I am an advocate of a full build process. What do I mean by full? I mean that a build does the following:

1. Gets the latest source code from the Repository system
2. Compiles and runs unit tests
3. Runs analytics and QA gates (at development level)
4. Produces reports
5. Informs the team (or at least the Build Manager) if any problems occur
6. Publishes the application to a test server so the test team can get straight to work

And, does all of this automatically, eliminating mundane, repetitive manual processes (which can, and often do, go wrong). The ultimate goal, of course, is Continuous Integration (CI), but let’s not get ahead of ourselves.

By scheduling this process nightly (or even more frequently), the team is guaranteed to discover compilation errors that may not be present on their workspace. (The developer’s workspace and the build machine may not be in sync, and there may be other software that needs to be added to the build and test machines.)

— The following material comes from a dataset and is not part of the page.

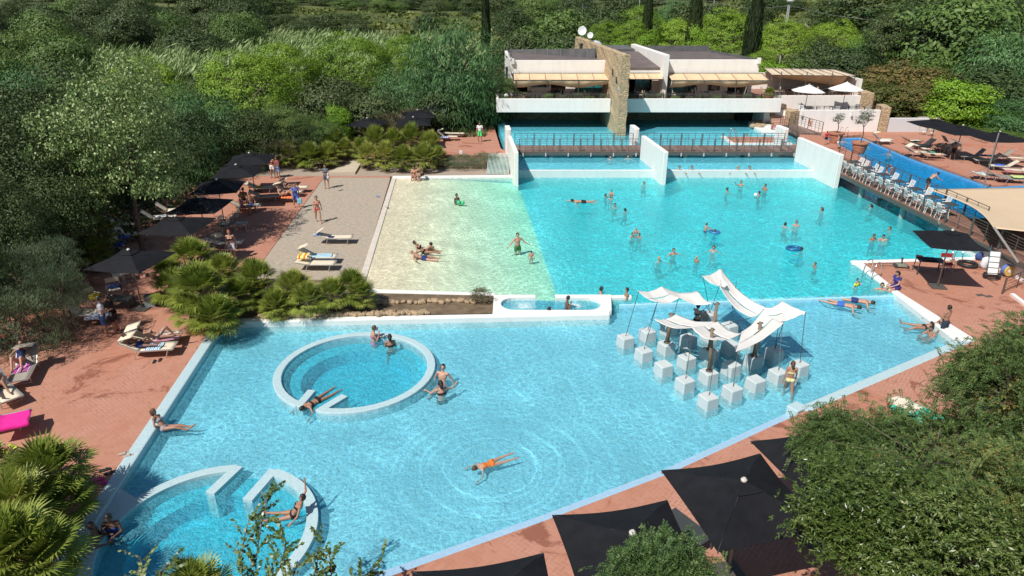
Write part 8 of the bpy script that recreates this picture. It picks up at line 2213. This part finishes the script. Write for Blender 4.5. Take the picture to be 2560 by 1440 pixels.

Also, unit tests can be run against the integrated code, again showing any issues that may not arise on a single developer’s machine. If a problem does occur, the system can email the build manager to inform him/her of the problem so they can investigate and report back to the team what the problem is.

Another huge benefit is the fact that the test team can walk in and get straight to work without the hassle of setting anything up and jumping over technical hurdles to get the application configured and working before they can start doing their job. I’ve seen examples where testers have to spend up to half a day trying to resolve these issues.

By adding analytics and reporting (i.e. going beyond the minimum requirements), management can receive automated updates of the health of the project to be prepared for any meeting with the team. You can produce a lot of reports from different plug-ins which can provide great data for constructive feedback to the team and provide visibility into the project at different levels.

ANT or Maven can be used to write scripts to perform the tasks of compiling, executing tests, reporting and setting the application up to be copied to a test server, while CruiseContol, Hudson and Continuum are all free CI Servers that can perform scheduling and automate these tasks.

If you are new to this, or feel that your build process is at a ‘bare minimum’ all this may seem like a daunting task. ‘Pragmatic Project Automation’ by Mike Clark spells out how to automate the build process in less than 150 pages and even shows how to use lava lamps to indicate whether the build succeeds or fails.

CI introduces the concept that the build process gets triggered every time a change to the code or a configuration file is committed to the version control system. The two greatest benefits of CI, in my opinion, are that (a) risk is further reduced (any defects, by definition, must have occurred with the last edit, and can be fixed straight away) and (b) the fact you can produce deployable software at any time. ‘Continuous Integration – Improving Software Quality and Reducing Risks’ by Duvall, Matyas and Glover is a good book that explains this further.